Risk-sharing brings higher early payouts in Lincoln’s new VA income option

Lincoln IRA Income Plus living benefit gives the contract owner a payout rate of up to seven percent at age 70 with the caveat that the rate will drop to 4% if the account value goes to zero. There's also a 6% simple deferral bonus.

  • Lincoln Financial Group this week announced the introduction of a new optional income rider designed to maximize retirement income from savings in tax-deferred retirement accounts such as IRAs and 401(k)s during the early retirement years. It’s called Lincoln IRA Income Plus.

The actuaries at Lincoln appear to have rearranged their risk budget to plump up the withdrawal rate to as much as 7% per year at age 70—the age when many retirees think about taking their first distributions from IRAs and 401(k)s in order to meet the requirements that begin at age 70½. There’s also a 6% annual simple interest deferral bonus in years without withdrawals.

To make this higher payout rate possible, Lincoln shifted some of the back-end risk onto the contract owners by reducing the payout rate if, and only if, the account value happens to go to zero before the contract owner dies. The market risk is buffered a bit by the required to select from among seven risk-managed funds-of-funds.

At age 70, contract owners can begin receiving 7% of their benefit base or 6.25% of their benefit base each year. If they choose the 7% withdrawal option and the account value falls to zero before they die, the withdrawal rate drops to 4%. If they choose the 6.25% option, the withdrawal rate drops to 5% if the account value falls to zero before they die.

The rider costs 1.35% per year. The product fact sheet doesn’t say whether it’s on the benefit base or the account value, or if it runs for the life of contract. The rider is not available for joint life contracts, probably because couples can’t merge their qualified accounts.

The annual deferral bonus is 6% simple interest. According to the product fact sheet, the Income Base increases annually by the greater of a 6% simple enhancement or the account value growth. The 6% annual growth will continue for the earlier of 10 years or through age 85 with the 10-year period re-starting upon an account value reset, which would occur if the balance reaches a new high-water mark. The 6% enhancement is not available in any year a withdrawal occurs. Annual market step-ups are available through age 85.

Lincoln isn’t the first variable annuity issuer to impose a downward adjustment of the payout rate if the product becomes in-the-money. In the press release, this feature is presented as a path to higher income in the early years of retirement, when retirees tend to spend the most. But, from a contract owner’s perspective, the adjustment could reduce annuity income by 1.25 or 3.0 percentage points at an advanced age, depending on which payout option he or she chose.

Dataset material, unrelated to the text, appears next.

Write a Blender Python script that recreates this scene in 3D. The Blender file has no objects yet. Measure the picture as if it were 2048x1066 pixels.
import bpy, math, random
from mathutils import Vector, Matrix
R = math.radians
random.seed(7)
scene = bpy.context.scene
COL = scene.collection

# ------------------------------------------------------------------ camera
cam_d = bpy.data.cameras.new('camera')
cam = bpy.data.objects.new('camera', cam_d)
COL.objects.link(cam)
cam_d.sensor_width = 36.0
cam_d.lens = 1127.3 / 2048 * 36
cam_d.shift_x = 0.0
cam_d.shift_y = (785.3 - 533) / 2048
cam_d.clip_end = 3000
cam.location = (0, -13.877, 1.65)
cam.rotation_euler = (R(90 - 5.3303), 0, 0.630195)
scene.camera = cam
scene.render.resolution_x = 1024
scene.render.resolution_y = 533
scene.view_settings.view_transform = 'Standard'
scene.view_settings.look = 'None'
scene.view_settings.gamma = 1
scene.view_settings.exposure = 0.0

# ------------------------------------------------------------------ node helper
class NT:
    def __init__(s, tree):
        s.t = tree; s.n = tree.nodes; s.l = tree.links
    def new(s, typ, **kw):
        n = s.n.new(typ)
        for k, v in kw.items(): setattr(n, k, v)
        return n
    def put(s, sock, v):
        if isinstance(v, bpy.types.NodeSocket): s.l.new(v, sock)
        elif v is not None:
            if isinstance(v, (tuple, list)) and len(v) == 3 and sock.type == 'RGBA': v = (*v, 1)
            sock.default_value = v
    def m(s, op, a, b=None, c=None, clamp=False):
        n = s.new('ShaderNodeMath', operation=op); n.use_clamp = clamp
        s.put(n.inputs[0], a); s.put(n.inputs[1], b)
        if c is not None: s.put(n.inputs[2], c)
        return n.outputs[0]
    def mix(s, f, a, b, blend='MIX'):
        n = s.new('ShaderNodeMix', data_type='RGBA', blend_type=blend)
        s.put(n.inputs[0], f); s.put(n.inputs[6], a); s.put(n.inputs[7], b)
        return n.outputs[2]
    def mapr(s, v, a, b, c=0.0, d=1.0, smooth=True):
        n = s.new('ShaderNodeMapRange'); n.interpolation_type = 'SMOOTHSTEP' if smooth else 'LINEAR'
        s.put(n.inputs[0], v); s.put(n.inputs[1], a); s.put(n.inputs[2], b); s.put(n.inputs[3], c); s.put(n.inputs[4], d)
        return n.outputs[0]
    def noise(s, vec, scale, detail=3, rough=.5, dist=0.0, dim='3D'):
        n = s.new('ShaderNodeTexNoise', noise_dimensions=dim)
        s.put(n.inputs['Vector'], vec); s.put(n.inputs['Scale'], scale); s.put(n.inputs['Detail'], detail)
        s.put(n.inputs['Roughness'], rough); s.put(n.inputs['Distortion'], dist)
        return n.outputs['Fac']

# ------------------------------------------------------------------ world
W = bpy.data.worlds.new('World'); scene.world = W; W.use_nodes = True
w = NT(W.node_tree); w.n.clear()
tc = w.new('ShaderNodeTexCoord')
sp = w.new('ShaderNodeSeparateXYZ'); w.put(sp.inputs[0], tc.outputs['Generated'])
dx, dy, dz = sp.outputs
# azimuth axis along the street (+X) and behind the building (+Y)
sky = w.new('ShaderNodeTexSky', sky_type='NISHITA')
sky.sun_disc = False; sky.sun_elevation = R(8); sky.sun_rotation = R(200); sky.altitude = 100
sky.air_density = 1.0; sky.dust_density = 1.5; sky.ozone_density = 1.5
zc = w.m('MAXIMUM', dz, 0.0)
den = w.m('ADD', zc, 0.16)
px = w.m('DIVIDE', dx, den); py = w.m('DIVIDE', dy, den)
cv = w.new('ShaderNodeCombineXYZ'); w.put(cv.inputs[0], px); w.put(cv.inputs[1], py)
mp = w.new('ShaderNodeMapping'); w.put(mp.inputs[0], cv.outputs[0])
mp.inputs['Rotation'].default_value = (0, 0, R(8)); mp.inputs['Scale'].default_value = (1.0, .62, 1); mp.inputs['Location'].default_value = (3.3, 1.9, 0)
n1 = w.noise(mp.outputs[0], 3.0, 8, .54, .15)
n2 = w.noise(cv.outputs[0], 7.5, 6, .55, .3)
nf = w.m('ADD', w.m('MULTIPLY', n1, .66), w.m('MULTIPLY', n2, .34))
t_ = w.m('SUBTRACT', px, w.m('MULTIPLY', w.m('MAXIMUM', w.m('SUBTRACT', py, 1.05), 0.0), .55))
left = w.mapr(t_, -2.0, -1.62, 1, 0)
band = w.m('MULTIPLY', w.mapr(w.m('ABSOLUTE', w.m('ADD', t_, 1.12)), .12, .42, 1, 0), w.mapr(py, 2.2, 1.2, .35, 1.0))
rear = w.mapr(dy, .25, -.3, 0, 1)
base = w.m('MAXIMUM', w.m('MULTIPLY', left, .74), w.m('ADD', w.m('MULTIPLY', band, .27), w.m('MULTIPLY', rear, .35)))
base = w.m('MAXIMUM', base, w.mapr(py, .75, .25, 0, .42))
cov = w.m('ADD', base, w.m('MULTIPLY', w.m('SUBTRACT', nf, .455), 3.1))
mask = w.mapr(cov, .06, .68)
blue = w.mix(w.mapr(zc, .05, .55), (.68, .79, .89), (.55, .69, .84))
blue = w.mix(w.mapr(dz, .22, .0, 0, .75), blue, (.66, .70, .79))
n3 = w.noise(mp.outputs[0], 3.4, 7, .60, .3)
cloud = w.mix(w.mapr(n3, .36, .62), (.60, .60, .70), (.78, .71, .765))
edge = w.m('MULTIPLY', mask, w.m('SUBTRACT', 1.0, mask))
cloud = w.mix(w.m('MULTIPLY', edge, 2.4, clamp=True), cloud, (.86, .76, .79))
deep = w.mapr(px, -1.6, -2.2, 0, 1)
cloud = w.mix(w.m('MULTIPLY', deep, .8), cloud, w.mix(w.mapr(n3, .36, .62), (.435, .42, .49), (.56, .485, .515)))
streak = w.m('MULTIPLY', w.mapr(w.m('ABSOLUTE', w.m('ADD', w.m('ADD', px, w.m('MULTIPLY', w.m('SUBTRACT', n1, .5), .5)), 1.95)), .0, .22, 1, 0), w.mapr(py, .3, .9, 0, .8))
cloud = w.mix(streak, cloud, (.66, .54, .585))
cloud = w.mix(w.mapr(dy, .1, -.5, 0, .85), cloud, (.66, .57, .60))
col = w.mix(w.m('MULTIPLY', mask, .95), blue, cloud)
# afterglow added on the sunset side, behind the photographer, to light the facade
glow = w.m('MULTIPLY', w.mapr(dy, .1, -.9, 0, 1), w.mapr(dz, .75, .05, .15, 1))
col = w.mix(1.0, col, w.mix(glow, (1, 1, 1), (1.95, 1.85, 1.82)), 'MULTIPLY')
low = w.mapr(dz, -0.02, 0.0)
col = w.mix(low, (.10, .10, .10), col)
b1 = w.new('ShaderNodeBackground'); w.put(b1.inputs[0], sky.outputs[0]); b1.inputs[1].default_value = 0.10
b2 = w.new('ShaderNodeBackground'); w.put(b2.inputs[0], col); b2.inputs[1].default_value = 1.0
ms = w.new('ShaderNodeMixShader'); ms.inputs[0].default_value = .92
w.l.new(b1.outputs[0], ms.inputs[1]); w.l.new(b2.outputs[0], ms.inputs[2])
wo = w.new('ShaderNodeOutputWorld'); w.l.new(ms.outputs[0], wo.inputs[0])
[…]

According to a release, the IRA Income Plus living benefit option, which joins Lincoln’s existing selection of living benefit options, has these additional features:

  • Ready-made portfolios. There are seven managed-risk asset-allocation fund options with equity allocations of 26% to 80%, with expense ratios ranging from 0.99% to 1.11%. The risk management method inside the funds is not described in the fact sheet. Such methods help buffer the funds from positive or negative market volatility.
  • A return of premium death benefit. Beneficiaries receive the initial investment, adjusted for withdrawals, even if the account value falls to zero.

“LIMRA Secure Retirement Institute research on the state of retirement shows that current retirees are conservative about withdrawing from the assets they’ve saved, and four in 10 pre-retirees are worried about running out of money,” a Lincoln release said.

The majority of retirees take withdrawals from their qualified, or tax-deferred, savings only to satisfy their required minimum distributions (RMDs), the amount that must be withdrawn from qualified accounts once they reach age 70½, the release said.